— Begin Data —

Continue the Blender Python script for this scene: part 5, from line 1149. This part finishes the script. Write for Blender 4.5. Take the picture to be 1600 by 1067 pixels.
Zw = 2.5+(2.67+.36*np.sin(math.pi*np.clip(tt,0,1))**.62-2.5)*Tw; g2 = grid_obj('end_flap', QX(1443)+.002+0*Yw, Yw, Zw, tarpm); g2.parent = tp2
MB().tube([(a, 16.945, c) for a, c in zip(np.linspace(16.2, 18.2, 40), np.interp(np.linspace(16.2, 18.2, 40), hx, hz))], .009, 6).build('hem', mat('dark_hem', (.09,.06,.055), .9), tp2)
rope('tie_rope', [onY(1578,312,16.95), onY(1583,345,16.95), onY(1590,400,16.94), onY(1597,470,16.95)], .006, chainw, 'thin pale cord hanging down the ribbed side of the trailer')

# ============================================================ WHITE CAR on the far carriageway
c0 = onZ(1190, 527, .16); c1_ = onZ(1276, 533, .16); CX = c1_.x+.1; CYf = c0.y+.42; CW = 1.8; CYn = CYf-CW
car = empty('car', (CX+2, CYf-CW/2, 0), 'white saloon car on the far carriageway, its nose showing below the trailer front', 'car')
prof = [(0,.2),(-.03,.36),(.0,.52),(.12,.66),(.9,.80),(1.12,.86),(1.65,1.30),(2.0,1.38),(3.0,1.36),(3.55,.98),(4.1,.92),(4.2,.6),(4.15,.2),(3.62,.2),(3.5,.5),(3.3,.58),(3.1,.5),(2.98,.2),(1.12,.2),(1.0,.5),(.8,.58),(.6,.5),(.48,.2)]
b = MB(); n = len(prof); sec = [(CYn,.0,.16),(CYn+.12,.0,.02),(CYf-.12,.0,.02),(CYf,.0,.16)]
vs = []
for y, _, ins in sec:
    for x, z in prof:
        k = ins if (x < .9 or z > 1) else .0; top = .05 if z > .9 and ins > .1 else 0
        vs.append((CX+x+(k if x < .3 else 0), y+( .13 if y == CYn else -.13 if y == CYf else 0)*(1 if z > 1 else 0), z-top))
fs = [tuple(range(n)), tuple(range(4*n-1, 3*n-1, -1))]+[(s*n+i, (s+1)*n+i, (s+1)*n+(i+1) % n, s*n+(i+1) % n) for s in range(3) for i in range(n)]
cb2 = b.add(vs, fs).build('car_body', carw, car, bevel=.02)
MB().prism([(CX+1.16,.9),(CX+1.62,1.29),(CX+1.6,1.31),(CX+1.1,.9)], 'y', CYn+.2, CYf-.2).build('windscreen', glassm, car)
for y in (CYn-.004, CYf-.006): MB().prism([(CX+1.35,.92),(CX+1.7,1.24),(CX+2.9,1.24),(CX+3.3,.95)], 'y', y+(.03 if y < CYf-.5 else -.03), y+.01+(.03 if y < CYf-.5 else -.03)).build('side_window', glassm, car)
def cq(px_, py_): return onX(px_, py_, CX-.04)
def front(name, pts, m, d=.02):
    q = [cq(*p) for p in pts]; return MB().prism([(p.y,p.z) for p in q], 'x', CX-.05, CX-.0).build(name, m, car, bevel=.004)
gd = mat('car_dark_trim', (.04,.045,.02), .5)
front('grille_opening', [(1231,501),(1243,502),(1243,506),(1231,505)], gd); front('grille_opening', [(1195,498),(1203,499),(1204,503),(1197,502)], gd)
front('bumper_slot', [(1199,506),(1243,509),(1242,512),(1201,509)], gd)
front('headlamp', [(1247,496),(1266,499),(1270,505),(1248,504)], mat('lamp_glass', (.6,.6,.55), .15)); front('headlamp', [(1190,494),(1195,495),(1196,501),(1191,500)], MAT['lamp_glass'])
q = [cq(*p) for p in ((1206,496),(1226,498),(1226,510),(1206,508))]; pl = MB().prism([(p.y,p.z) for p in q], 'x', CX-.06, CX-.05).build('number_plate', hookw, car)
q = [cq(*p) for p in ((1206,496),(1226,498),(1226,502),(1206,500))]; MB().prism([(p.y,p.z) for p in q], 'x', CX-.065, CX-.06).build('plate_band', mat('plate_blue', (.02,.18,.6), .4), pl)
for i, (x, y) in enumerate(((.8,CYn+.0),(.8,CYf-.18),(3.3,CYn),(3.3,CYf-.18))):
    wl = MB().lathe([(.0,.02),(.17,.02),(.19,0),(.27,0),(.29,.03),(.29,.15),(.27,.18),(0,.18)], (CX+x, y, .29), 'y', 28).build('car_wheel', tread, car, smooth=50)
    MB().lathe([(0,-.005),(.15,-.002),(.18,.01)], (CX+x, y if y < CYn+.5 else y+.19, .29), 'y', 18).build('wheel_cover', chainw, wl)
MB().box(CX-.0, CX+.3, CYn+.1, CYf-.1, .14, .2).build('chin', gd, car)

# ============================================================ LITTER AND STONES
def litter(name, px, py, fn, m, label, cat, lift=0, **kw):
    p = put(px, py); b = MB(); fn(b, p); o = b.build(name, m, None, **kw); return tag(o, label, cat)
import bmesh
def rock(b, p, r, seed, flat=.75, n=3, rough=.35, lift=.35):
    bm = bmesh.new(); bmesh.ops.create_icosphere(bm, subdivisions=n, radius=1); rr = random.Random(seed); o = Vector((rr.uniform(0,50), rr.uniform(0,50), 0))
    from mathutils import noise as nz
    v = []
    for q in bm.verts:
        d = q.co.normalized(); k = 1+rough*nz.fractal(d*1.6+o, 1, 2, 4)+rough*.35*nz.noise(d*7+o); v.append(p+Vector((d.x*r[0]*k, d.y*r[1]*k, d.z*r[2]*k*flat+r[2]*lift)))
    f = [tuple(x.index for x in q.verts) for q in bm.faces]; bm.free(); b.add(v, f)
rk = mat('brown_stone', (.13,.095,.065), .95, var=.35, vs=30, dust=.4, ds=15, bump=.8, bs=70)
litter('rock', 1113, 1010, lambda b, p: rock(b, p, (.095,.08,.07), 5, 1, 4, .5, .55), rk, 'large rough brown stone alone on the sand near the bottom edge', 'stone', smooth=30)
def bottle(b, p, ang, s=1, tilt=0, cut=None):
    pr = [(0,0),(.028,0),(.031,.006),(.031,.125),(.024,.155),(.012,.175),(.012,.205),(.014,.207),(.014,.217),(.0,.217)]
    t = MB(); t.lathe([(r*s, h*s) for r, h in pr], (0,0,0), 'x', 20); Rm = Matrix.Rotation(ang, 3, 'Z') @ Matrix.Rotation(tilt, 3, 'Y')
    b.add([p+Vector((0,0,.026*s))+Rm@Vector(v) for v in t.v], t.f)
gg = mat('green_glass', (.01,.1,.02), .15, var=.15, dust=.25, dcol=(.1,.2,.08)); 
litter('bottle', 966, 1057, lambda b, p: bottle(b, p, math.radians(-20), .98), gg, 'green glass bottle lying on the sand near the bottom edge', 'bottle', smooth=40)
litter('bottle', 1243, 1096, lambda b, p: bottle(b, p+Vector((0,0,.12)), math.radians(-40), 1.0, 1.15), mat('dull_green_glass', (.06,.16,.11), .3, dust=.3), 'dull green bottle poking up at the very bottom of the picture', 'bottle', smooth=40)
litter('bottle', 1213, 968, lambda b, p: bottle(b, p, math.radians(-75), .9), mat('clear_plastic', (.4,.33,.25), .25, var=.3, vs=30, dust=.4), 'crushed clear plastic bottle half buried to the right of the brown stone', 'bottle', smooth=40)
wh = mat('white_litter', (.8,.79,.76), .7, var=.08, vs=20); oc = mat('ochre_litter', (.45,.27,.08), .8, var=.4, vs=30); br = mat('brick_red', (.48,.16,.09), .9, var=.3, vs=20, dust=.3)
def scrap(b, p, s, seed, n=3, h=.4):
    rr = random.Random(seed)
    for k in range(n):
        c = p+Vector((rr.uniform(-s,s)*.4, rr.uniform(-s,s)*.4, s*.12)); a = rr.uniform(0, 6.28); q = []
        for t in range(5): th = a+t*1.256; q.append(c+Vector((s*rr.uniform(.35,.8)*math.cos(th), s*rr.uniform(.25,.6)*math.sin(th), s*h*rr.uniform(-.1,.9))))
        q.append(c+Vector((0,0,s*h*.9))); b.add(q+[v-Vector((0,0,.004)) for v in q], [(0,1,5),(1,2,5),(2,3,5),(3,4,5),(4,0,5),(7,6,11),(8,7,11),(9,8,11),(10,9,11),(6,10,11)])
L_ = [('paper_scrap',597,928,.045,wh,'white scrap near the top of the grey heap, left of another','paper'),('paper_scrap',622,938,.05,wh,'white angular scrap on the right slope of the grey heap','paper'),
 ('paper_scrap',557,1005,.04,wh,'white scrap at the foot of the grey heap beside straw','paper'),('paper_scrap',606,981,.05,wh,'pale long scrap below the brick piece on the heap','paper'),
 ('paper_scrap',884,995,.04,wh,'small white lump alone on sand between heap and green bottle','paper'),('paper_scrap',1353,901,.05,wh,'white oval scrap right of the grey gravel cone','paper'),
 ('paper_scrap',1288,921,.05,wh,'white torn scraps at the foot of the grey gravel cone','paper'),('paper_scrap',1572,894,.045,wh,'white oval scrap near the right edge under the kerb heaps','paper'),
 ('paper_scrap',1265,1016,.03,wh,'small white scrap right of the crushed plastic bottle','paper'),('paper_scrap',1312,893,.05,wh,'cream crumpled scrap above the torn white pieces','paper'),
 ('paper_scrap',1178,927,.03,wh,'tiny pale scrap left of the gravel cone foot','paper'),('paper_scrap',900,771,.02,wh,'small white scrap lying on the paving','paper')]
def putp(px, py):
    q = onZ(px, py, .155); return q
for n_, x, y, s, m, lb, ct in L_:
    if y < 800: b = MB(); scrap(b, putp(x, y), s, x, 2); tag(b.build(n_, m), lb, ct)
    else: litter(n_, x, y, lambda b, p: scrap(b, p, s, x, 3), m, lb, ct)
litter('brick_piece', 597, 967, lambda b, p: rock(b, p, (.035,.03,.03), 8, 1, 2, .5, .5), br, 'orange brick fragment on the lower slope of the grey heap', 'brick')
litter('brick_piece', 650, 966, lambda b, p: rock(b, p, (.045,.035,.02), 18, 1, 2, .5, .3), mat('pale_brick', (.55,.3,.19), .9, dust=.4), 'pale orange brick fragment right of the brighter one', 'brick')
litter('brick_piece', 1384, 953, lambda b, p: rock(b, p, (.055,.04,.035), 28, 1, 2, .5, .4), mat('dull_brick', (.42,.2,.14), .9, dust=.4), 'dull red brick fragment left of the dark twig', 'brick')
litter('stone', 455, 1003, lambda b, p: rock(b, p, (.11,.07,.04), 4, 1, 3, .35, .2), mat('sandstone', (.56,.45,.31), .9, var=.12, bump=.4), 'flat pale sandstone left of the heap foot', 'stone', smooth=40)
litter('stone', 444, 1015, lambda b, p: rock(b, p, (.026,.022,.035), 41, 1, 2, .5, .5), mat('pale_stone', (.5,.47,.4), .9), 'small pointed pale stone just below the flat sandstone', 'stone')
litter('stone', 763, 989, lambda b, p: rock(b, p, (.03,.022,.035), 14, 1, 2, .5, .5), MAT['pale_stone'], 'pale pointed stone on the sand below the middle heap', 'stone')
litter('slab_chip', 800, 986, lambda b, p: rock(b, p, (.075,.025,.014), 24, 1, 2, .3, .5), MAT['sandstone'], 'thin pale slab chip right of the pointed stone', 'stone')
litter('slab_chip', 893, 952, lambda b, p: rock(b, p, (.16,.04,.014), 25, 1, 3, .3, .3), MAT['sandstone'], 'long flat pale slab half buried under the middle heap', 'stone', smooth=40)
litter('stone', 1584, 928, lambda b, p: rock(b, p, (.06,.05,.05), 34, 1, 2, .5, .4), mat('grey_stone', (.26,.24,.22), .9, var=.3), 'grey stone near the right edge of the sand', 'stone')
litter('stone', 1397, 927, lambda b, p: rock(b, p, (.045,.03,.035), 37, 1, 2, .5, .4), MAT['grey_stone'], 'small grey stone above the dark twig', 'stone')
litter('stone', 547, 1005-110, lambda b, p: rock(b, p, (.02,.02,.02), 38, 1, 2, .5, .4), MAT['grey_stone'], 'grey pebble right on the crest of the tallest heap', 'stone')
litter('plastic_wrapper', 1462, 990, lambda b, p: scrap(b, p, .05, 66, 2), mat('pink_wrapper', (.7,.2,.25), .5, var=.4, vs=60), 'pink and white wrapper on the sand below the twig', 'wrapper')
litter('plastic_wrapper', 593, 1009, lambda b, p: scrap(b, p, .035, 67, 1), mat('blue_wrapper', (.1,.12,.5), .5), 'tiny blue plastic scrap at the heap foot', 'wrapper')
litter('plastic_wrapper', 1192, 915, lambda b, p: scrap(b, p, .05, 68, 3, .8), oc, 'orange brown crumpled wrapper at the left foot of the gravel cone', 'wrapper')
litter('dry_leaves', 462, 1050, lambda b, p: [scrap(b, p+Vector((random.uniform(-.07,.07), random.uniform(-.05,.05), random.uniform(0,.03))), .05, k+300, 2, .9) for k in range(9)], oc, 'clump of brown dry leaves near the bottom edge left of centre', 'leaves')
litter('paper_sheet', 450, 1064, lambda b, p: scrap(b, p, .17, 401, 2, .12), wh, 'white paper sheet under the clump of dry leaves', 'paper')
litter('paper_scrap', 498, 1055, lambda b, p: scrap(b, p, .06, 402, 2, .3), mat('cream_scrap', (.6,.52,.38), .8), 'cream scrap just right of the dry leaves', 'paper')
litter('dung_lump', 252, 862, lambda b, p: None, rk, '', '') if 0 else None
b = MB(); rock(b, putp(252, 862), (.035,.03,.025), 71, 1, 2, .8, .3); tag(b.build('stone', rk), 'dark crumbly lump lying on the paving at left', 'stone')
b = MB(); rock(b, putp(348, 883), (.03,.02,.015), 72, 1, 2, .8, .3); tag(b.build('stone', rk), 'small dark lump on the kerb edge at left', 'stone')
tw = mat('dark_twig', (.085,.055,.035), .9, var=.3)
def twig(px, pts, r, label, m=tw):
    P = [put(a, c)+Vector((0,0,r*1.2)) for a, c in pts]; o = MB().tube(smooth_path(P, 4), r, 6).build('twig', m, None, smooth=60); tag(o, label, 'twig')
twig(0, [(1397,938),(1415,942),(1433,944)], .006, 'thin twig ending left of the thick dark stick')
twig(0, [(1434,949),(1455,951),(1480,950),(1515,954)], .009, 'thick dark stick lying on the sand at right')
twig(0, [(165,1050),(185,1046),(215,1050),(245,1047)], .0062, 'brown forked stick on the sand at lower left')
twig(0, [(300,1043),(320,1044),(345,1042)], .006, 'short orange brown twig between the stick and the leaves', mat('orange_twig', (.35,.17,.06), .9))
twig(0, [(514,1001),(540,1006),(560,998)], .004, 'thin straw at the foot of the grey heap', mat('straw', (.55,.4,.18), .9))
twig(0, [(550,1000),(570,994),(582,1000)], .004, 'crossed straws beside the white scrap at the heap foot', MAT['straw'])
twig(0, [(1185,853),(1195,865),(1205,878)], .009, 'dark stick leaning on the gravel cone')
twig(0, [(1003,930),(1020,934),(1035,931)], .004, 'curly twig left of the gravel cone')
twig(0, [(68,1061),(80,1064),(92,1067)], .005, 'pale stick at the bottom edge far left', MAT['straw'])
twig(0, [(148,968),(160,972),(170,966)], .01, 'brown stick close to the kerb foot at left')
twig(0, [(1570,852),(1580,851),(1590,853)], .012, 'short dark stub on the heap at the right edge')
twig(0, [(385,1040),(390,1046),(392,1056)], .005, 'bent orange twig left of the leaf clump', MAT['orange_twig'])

— End Data —

Give again, word for word, the lines of the listing, starting at its first line and ending with the line containing "of the trailer')".

Task response
Continue the Blender Python script for this scene: part 5, from line 1149. This part finishes the script. Write for Blender 4.5. Take the picture to be 1600 by 1067 pixels.
Zw = 2.5+(2.67+.36*np.sin(math.pi*np.clip(tt,0,1))**.62-2.5)*Tw; g2 = grid_obj('end_flap', QX(1443)+.002+0*Yw, Yw, Zw, tarpm); g2.parent = tp2
MB().tube([(a, 16.945, c) for a, c in zip(np.linspace(16.2, 18.2, 40), np.interp(np.linspace(16.2, 18.2, 40), hx, hz))], .009, 6).build('hem', mat('dark_hem', (.09,.06,.055), .9), tp2)
rope('tie_rope', [onY(1578,312,16.95), onY(1583,345,16.95), onY(1590,400,16.94), onY(1597,470,16.95)], .006, chainw, 'thin pale cord hanging down the ribbed side of the trailer')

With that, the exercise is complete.